Many of the students — who had been given excerpts of Obama’s book — said they related to Obama and that they saw their own stories and insecurities reflected in her work. They spoke about the welcoming nature of Whitney Young and how they are concerned they won’t find a similar environment in college.

Some students mentioned how they have felt discouraged because of their backgrounds, and that they worry about telling their own stories and having to educate others on issues of diversity and disparity.

In her book, Obama writes that when she went to college at Princeton, she felt that the “burden of assimilation is put largely on the shoulders of minority students.”

“This is doable, of course — minority and underprivileged students rise to the challenge all the time — but it takes energy,” Obama writes. “It takes energy to be the only black person in a lecture hall or one of a few non-white people trying out for a play or joining an intramural team.
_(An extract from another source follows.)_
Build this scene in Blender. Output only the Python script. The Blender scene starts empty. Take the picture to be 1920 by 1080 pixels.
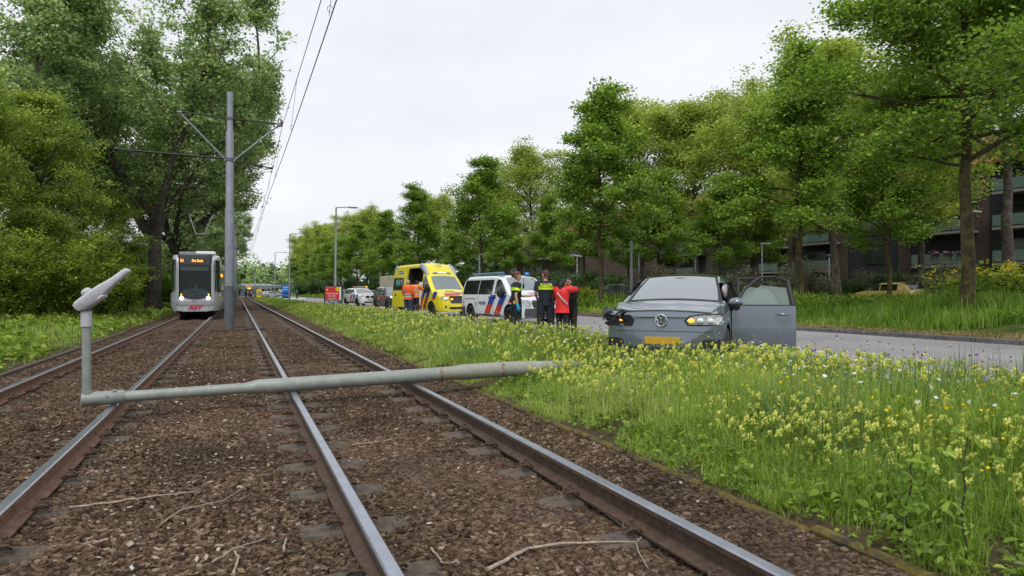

It requires effort, an extra level of confidence, to speak in those settings and own your presence in the room.”

A handful of students currently in the process of applying to college shared fears about not being able to measure up in applications. Others, they said, have access to SAT and ACT tutoring and can pad their resumes with impressive extracurriculars because they don’t have to work a job after school.

Obama acknowledged that even today, people are often measured by their “stats, and not their story” — especially with policies like legacy admissions that can favor candidates from more privileged backgrounds.

“You think there are certain voices that are more important than others. They look a certain way, they have a certain title,” she said. “As you grow up, you’ll understand how arbitrary stats are … and you’ll start to see, just because you’re sitting with the title, doesn’t mean that you actually know anything.”

Her core message to students was straightforward: Everyone has a story worth sharing, even if it doesn’t seem to “fit” with the mainstream narrative.

“(Your) story, with all the highs and lows and what seems so ordinary and what seems like nothing to you, is your power,” Obama said. “That is your gift.”